What else have we been up to. 

The generator made a strange noise. There’s something about being tuned into noises on the boat. It’s amazing how quickly we pick up on difference. Unusual noises stand out. A rattle, a change in tone, a squeak. They normally mean something is kaput or on its way there. 

A quick check and there’s no water coming out of the exhaust. Press the off button forthwith. The problem turned out to be a broken impeller, a little rubber piece which is a bit like a water wheel pushing sea water round the outside of the engine. To change the impeller takes about 15 minutes. Turn the sea cock off. Remove the outer case. Unscrew the face plate on the water pump. Pull the dodgy impeller out. Insert new one and reverse the process.

However, we ended up with a three day job as part of a bigger overhaul. Flushing the sea water cooling system to remove the silty crap took several hours. Remaking the broken rubber feet that support the generator took a chunk of time. And squeezing it back in its case after hauling it out with a block and tackle was tricky.  But all is good now.

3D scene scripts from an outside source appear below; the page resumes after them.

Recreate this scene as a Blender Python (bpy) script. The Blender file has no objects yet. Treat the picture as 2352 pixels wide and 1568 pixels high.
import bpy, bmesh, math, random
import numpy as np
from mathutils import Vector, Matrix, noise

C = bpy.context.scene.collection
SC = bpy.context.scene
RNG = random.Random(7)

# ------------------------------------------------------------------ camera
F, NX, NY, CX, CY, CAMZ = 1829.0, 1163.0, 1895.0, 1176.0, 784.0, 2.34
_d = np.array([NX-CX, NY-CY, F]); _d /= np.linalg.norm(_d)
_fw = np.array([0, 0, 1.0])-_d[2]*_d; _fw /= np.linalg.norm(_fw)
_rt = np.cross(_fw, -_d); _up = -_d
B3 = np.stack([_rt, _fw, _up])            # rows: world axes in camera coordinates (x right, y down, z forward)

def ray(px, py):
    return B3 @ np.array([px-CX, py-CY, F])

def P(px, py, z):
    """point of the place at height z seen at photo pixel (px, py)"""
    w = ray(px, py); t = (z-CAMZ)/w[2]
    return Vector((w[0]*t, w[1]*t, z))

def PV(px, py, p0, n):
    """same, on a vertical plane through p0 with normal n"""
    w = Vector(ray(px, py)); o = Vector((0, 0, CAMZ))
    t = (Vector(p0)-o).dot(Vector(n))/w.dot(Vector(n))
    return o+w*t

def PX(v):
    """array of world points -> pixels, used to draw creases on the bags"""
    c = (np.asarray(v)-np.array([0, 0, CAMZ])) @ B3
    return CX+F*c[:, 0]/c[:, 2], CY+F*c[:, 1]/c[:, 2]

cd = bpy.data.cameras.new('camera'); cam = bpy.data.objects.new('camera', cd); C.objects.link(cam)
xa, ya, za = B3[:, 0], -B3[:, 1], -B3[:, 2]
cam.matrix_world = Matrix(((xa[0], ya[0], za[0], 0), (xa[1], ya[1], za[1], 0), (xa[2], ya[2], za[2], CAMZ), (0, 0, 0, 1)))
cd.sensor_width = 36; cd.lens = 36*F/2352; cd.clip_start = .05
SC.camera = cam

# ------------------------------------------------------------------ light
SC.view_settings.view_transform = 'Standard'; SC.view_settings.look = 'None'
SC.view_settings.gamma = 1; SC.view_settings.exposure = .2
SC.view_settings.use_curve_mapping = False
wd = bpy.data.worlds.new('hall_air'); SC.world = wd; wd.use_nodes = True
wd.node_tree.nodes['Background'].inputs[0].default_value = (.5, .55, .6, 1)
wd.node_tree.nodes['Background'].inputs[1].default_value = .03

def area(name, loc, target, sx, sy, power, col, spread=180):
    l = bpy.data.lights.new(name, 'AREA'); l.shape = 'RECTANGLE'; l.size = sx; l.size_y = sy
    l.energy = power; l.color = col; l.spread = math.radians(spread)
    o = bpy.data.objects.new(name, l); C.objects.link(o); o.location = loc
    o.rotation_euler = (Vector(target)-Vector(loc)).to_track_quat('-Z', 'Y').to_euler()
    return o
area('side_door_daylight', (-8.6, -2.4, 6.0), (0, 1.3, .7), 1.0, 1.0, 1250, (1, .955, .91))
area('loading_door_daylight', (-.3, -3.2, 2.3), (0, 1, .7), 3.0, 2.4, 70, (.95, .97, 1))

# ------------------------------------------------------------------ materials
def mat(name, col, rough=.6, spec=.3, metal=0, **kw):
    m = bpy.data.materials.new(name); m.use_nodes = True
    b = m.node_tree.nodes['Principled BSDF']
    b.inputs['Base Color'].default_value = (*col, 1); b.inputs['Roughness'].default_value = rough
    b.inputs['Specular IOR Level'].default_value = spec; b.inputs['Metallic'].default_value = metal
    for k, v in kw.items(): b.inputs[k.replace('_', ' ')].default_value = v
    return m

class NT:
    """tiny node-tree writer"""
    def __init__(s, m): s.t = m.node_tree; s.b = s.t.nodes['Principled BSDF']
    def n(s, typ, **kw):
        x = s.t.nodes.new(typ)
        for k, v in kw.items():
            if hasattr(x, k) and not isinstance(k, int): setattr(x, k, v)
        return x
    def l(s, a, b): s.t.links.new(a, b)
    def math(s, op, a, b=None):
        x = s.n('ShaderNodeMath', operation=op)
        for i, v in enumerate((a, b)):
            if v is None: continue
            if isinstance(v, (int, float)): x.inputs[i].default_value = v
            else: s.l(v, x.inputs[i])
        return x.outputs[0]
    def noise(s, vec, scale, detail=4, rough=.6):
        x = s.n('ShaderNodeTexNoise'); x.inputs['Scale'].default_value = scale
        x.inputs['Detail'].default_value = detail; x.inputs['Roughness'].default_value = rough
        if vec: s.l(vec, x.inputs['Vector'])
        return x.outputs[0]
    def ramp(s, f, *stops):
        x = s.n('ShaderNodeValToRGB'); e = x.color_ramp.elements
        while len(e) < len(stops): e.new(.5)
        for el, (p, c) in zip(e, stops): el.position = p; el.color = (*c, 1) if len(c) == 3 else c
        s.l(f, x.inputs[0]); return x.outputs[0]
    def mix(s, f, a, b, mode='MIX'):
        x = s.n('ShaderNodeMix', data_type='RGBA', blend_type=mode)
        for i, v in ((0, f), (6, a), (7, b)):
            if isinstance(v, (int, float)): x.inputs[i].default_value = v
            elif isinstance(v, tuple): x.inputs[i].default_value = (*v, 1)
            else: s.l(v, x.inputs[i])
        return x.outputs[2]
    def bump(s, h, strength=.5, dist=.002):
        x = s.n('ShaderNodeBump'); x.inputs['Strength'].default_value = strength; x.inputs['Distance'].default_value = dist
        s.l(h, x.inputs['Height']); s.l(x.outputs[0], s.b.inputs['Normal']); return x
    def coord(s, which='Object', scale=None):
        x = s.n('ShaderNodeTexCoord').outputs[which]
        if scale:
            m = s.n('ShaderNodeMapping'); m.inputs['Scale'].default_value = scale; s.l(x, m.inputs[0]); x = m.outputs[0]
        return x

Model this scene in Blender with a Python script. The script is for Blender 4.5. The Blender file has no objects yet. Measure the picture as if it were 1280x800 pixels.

Plus we’ve had some fun wakeboarding behind our dinghy and Dave had cracked upwind when kiting. Both activities offer the possibility of a Superman. Lurching forward out of control with an outstretched body. Kiting when a squall kicks in gets number one status. Shame I have no piccies of Dave jettisoning forwards then splatting before International Rescue, aka me, turns up on the scene.  

And a few bullet points to finish.

  • Thankfully we were unaffected by the Tongan tsunami
  • There’s been lots of squally weather recently with big lightening storms
  • Having hauled out and cleaned the hull in Tahiti, Grace is sailing really well 
  • We have 4kg of cucumbers to eat. Yes, that is a lot.
  • We have written a couple of work proposals recently. That’s a novelty. 
  • Orange and raisin cake is my current cake of choice.
  • We hope to depart for Fiji around May, this year.
  • I just read the International Space Station will crash into the Pacific Ocean in 2031. That’s going to be a big splash.